Michael Eric Dyson’s Come Hell or High Water: Hurricane Katrina and the Color of Disaster is an ineloquent survey of the government’s response—or lack of it—to the hurricane that devastated the mostly poor residents of New Orleans. Dyson’s book examines the disaster at the intersection of class and race and how government neglect made a bad situation worse.
Nothing Dyson has written is new. New Orleans, a predominately black city, is one of the poorest, crime-ridden cities in the nation. Years of benign neglect by federal, state and local government have taken its toll. What Katrina did was to bring it to the fore. It was attention grabber when thousands of Orleanites, mostly black and mostly poor, were stranded waiting for anyone to help them.
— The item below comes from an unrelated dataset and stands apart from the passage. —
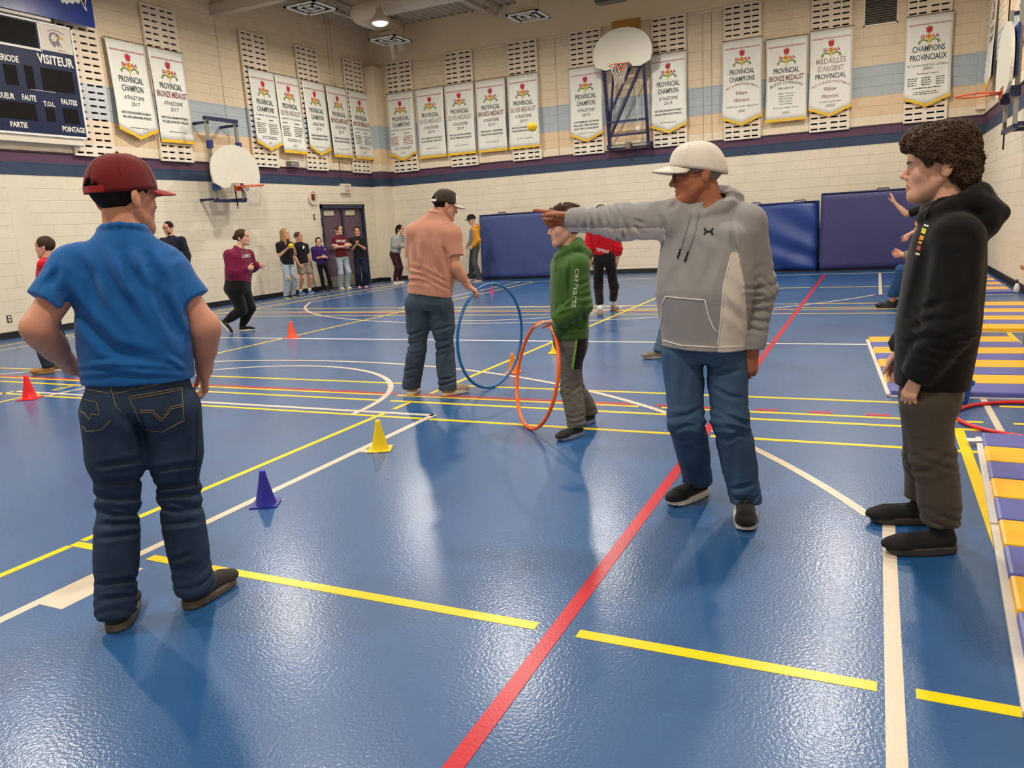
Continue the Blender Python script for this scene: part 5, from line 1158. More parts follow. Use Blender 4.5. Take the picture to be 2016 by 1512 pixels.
def figure(sk, label, skin_m, tor, hd=None, head='teen', hs=1.0, near=False, arms=(.047, .040, .029), hands=None, shirt=None, pants=None, hair_s=None, brow=None, seed=1, group=None, legs=(.075, .052, .036), eyes=True, neck_r=.054):
    """tor: hip, waist, chest half sizes (a,b) and belly offset; hd: head frame (3x3)"""
    J = sk.J; root = empty('person', tuple(sk.root), label=label, cat='person', group=group); out = {'root': root}
    o = J['pelvis']; nk = J['neck']; up = un(nk-o); Lt = np.linalg.norm(nk-o); fw = un(sk.fw-up*(sk.fw@up)); rt = np.cross(fw, up)
    hd = frame(math.degrees(math.atan2(sk.fw[1], sk.fw[0]))) if hd is None else hd; hc = J['head']
    sha = abs((J['shR']-J['shL'])@rt)/2; (ha, hb), (wa, wb), (ca, cb) = tor['hip'], tor['waist'], tor['chest']; bel = tor.get('belly', 0.0); cyb = tor.get('cy', 0.0)
    def rows(e, hem=-.06, hemw=None):
        r = [(hem, ha+e if hemw is None else hemw[0], hb+e if hemw is None else hemw[1], 0, 0)]
        r += [(max(hem+.03, 0.0), ha+e, hb+e, 0, bel*.5)] if hem < -.02 else []
        r += [(.36*Lt, wa+e, wb+e, 0, bel), (.66*Lt, ca+e, cb+e, 0, cyb), (.82*Lt, max(ca, sha*.93)+e*.8, cb*.92+e*.8, 0, cyb*.7), (.90*Lt, sha*.86+e*.5, cb*.78+e*.6, 0, 0), (.96*Lt, sha*.72, .078+e*.3, 0, 0), (1.0*Lt, sha*.52, .066, 0, 0), (1.035*Lt, .066, .056, 0, 0)]
        return r
    # --- body
    hk = .010 if near else .014; pts = [J[k] for k in ('pelvis', 'neck', 'hipL', 'hipR', 'knL', 'knR', 'anL', 'anR', 'shL', 'shR')]+[hc]
    g = SDF(*bbox(pts, .2), hk); g.add(loft(o, up, rt, fw, rows(-.012)))
    nb = hc+hd@np.array([0, -.022, -.055])*hs; g.add(rcone(nk-up*.03, nb, neck_r*1.08, neck_r), .02)
    lr = legs if not pants or pants.get('len', 1) < 1 else tuple(min(a_, b_-.012) for a_, b_ in zip(legs, pants['r']))
    for n in 'LR': g.add(rcone(J['hip'+n], J['kn'+n], lr[0], lr[1]), .02); g.add(rcone(J['kn'+n], J['an'+n], lr[1], lr[2]), .02); g.add(rcone(J['kn'+n]*.72+J['an'+n]*.28-sk.fw*.012, J['kn'+n]*.45+J['an'+n]*.55-sk.fw*.01, lr[1]*.98, lr[1]*.75), .03); g.add(rcone(J['an'+n], J['an'+n]-np.array([0, 0, .03]), lr[2], lr[2]*.9), .01)
    parts = [g.mesh(1)]; lips = [np.zeros(len(parts[0][1]), int)]
    ha_ = .0045 if near else .0075
    for n in 'LR':
        sh, el, wr = J['sh'+n], J['el'+n], J['wr'+n]; hp = (hands or {}).get(n, (None, None, 'relax')); hdv = hp[0] if hp[0] is not None else wr-el
        pn = hp[1] if hp[1] is not None else (-rt if n == 'R' else rt)+.3*(-fw)
        g = SDF(*bbox([sh, el, wr, wr+un(hdv)*.17*hs], .09), ha_); s_h = sk.H/1.75*hp[3] if len(hp) > 3 else sk.H/1.75
        g.add(rcone(sh, el, arms[0], arms[1])); g.add(rcone(el, wr, arms[1], arms[2]), .02); g.add(rcone(el*.85+wr*.15, el*.5+wr*.5, arms[1]*1.06, arms[1]*.85), .03)
        for p, k in hand_prims(wr, hdv, pn, n, s_h, CURL[hp[2]], *(hp[4] if len(hp) > 4 else ())): g.add(p, k)
        m_ = g.mesh(1); parts.append(m_); lips.append(np.zeros(len(m_[1]), int))
    Vh, Fh, lp = head_mesh(head, .003 if near else .006); parts.append((xf(Vh, hd, hc, hs), Fh)); lips.append(lp)
    V = []; F = []; n0 = 0
    for v, f in parts: V.append(v); F.append(f+n0); n0 += len(v)
    out['body'] = addmesh('body', np.concatenate(V), np.concatenate(F), [skin_m, lip_of(skin_m)], root, np.concatenate(lips))
    if eyes:
        b = MB(); w_ = MB(); br_ = MB(); hk_ = (head, .003 if near else .006)
        for q in (-1, 1):
            y0 = surf_y(hk_, q*.031, 0.0); w0 = MB().sphere((q*.031, y0-.0020, .0), (.0125, .0036, .0050), 14, 8); w_.raw(xf(w0.V, hd, hc, hs), w0.F, True)
            w0 = MB().sphere((q*.0305, y0+.0012, .0004), (.0052, .0022, .0049), 12, 6); b.raw(xf(w0.V, hd, hc, hs), w0.F, True)
            b.tube([tuple(p_) for p_ in xf([[x*q, surf_y(hk_, x*q, z)+.0008, z] for x, z in ((.018, .0012), (.025, .0050), (.032, .0062), (.039, .0048), (.0445, .0005))], hd, hc, hs)], [.0008*hs, .0013*hs, .0016*hs, .0013*hs, .0008*hs], 5)
            br_.tube([tuple(p_) for p_ in xf([[x*q, surf_y(hk_, x*q, z)+.0004, z] for x, z in ((.011, .0150), (.020, .0185), (.030, .0205), (.040, .0195), (.049, .0150))], hd, hc, hs)], [v_*hs*(.62 if head == 'fem' else 1) for v_ in (.0032, .0040, .0038, .0030, .0014)], 6)
        e_ = w_.build('eyes', M_EYEW, root); b.build('irises', M_IRIS, e_); br_.build('eyebrows', brow or (hair_s[1] if hair_s else H_BROWN), root)
    # --- trousers
    if pants:
        p = pants; hp_ = p.get('h', .007 if near else .011); rT, rK, rC = p['r']; ez = p.get('ez', .012)
        g = SDF(*bbox([J[k] for k in ('pelvis', 'hipL', 'hipR', 'knL', 'knR', 'anL', 'anR')], .22), hp_)
        g.add(loft(o, up, rt, fw, [(-.10, ha*.80, hb*.85, 0, 0), (-.05, ha*.98+ez, hb+ez, 0, 0), (.0, ha+ez, hb+ez, 0, bel*.3), (p.get('top', .11), (ha*.5+wa*.5)+ez*.5, (hb+wb)/2+ez*.5, 0, bel*.5)], 2.4))
        for q, n in ((1, 'R'), (-1, 'L')):
            hj, kj, aj = J['hip'+n], J['kn'+n], J['an'+n]
            g.add(rcone(hj-up*.02, kj, rT, rK), .02); end = aj if p.get('len', 1) == 1 else kj+(aj-kj)*(p['len']-1)
            if p.get('len', 1) >= 1: end = aj+un(aj-kj)*p.get('over', .02); g.add(rcone(kj, end, rK, rC), .02); g.add(rcone(kj*.7+aj*.3-sk.fw*.012, kj*.4+aj*.6-sk.fw*.01, (rK+rC)/2*1.02, (rK+rC)/2*.98), .03)
            if p.get('thigh'): g.add(rcone(hj-up*.02, hj*.5+kj*.5, rT, p['thigh']), .03)
            g.add(ell(hj-fw*hb*.34+up*.00, (ha*.52, hb*.66, .10), np.stack([rt, fw, up])), .03)
        A = p.get('w', .005)
        g.disp(fabric(seed+11, A*.5, 16, (1, 1, 1)), .03)
        if p.get('len', 1) >= 1:
            for i, n in enumerate('LR'):
                g.disp(ringw(J['hip'+n], J['kn'+n], rK, .045, A, .96, .22, seed+i*7), .03); g.disp(ringw(J['kn'+n], J['an'+n], rC, .05, A, .05, .25, seed+i*9+1), .03); g.disp(ringw(J['kn'+n], J['an'+n], rC, .04, A*1.2, .95, .22, seed+i*5+2), .03)
        if p.get('len', 1) < 1:
            for n in 'LR':
                zc = (J['hip'+n]*(1-p['len'])+J['kn'+n]*p['len'])[2]
            g.cut(lambda x, y, z: zc-z+0*x+0*y)
        else:
            hz = p.get('hem', .035); g.cut(lambda x, y, z: hz-z+0*x+0*y) if hz is not None else None
        if p.get('folds'): g.disp(foldfn(sk.root, p['folds']), .03)
        out['pants'] = addmesh(p.get('name', 'trousers'), *g.mesh(1), p['m'], root)
    # --- shirt
    if shirt:
        p = shirt; hp_ = p.get('h', .007 if near else .011); e = p.get('e', .014); hem = p.get('hem', -.08)
        bpts = [o+up*hem, nk, J['shL'], J['shR'], hc]
        for n in 'LR': bpts += [J['el'+n]]+([J['wr'+n]] if p['sleeve'] > 1 else [])
        g = SDF(*bbox(bpts, .2), hp_); g.add(loft(o, up, rt, fw, rows(e, hem, p.get('hemw')), p.get('ex', 2.4)))
        g.add(rcone(nk-up*.02-fw*.01, nk+(nb-nk)*.12, neck_r*1.2, neck_r*1.1), .03)
        r0, r1, r2 = p['r']
        for n in 'LR':
            sh, el, wr = J['sh'+n], J['el'+n], J['wr'+n]; g.add(rcone(nk*.75+sh*.25-up*.028, sh, .055, r0*.95), .05)
            if p['sleeve'] <= 1: g.add(rcone(sh, sh+(el-sh)*p['sleeve'], r0, r1, cutb=True), .03)
            else:
                g.add(rcone(sh, el, r0, r1), .03); g.add(rcone(el, el+(wr-el)*min(1, p['sleeve']-1), r1, r2, cutb=True), .025)
        A = p.get('w', .005)
        g.disp(fabric(seed+21, A, p.get('freq', 11), p.get('an', (1, 1, .45))), .035)
        for i, n in enumerate('LR'):
            sh, el, wr = J['sh'+n], J['el'+n], J['wr'+n]
            if p['sleeve'] > 1:
                g.disp(ringw(sh, el, r1, .05, A*1.2, .95, .3, seed+i*3), .03); g.disp(ringw(el, wr, r1, .036, A*1.3, .35, .5, seed+i*3+1), .03)
                if p.get('cuff', True):
                    we = el+(wr-el)*min(1, p['sleeve']-1); g.add(rcone(we-(we-el)*.16, we, r2*.86, r2*.84, cutb=True), .004); g.add(rcone(we-(we-el)*.22, we-(we-el)*.18, r2*1.12, r2*1.1), .015)
        if p.get('hood'):
            k = p['hood']
            ph = np.linspace(0, 2*math.pi, 17); R_ = []
            for a in ph: R_.append(nk+rt*.088*k*math.sin(a)+fw*(.085*k*math.cos(a)+.005)+up*(.005-.045*math.cos(a)))
            for i in range(16): bk_ = .5-.5*math.cos((ph[i]+ph[i+1])/2); g.add(rcone(R_[i], R_[i+1], (.022+.016*bk_)*k, (.022+.016*bk_)*k), .015)
            g.add(ell(nk-fw*.108*k-up*.035, (.12*k, .055*k, .080*k), np.stack([rt, fw, up])), .03)
            g.add(ell(nk-fw*.10*k+up*.055, (.065*k, .05*k, .045*k), np.stack([rt, fw, up])), .02, 's') if False else None
            for q in (-1, 1): g.add(rcone(nk-fw*.06*k+rt*q*.095*k+up*.02, nk-fw*.145*k+rt*q*.05*k-up*.02, .032*k, .03*k), .02)
        elif p.get('collar', True):
            ph = np.linspace(0, 2*math.pi, 15)
            R_ = [nk+(nb-nk)*.10+rt*neck_r*1.22*math.sin(a)+fw*(neck_r*1.22*math.cos(a))+up*(-.022*math.cos(a)) for a in ph]
            for i in range(14): g.add(rcone(R_[i], R_[i+1], .009, .009), .008)
        g.add(rcone(nk+(nb-nk)*.12, nk+(nb-nk)*.9, neck_r*1.0, neck_r*1.0), .006, 's')
        if p.get('post'): p['post'](g, dict(o=o, up=up, rt=rt, fw=fw, J=J, Lt=Lt))
        if p.get('hemcut', True):
            P0 = o+up*hem; g.cut(lambda x, y, z: -((x-P0[0])*up[0]+(y-P0[1])*up[1]+(z-P0[2])*up[2]))
        if p.get('folds'): g.disp(foldfn(sk.root, p['folds']), .03)
        mi = None; V, F = g.mesh(1); ms = p['m'] if isinstance(p['m'], (list, tuple)) else [p['m']]
        if p.get('paint'):
            Cc = V[F].mean(1); mi = p['paint'](Cc, dict(o=o, up=up, rt=rt, fw=fw, J=J, Lt=Lt))
        out['shirt'] = addmesh(p.get('name', 'shirt'), V, F, ms, root, mi)
    if hair_s: out['hair'] = hair(root, hair_s[0], hd, hc, hs, hair_s[1], hair_s[2] if len(hair_s) > 2 else (.004 if near else .006), seed, hair_s[3] if len(hair_s) > 3 else None)
    out.update(M=hd, c=hc, s=hs, up=up, fw=fw, rt=rt, o=o, nk=nk, Lt=Lt, sk=sk)
    return out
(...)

Dyson places most of the blame on the federal government for not doing much before, during or after the hurricane. I would have to agree with Dyson that the federal government’s response—or lack of it—bordered on the criminal. But it’s unfair to place the whole blame on the federal government, in my opinion, when both the state and local government were equally sluggish in their respnse to Katrina.
And Dyson does not see the response to Katrina as an isolated incident, but as a problem with the system itself. Now this is where Dyson goes off the rails. He cites government cutbacks on welfare, housing and other social programs, starting in the 1980’s, after the election of Reagan, as the culprit. If this were so, then all blacks, regardless of geography would be worse off, right? But all social indicators say that blacks have made substantial advancements in many areas, leading many to enter not only the middle-class, but upper classes as well. Something other than institutionalized racism ails New Orleans.
I don’t think Come Hell or High Water is the best book on Katrina. For one thing, it’s badly written, which I found to be exasperating and tedious. Dyson is an academic and writes like one: though the book is straightforward, Dyson often veers toward the pedantic, and often gets caught in the thicket of acadamese. There is nothing intimate about the book; it’s all facts and figures, like a college textbook or delivering a paper at some symposium. You don’t hear the voices of Katrina victims aside from brief testimonials at the beginning of each chapter.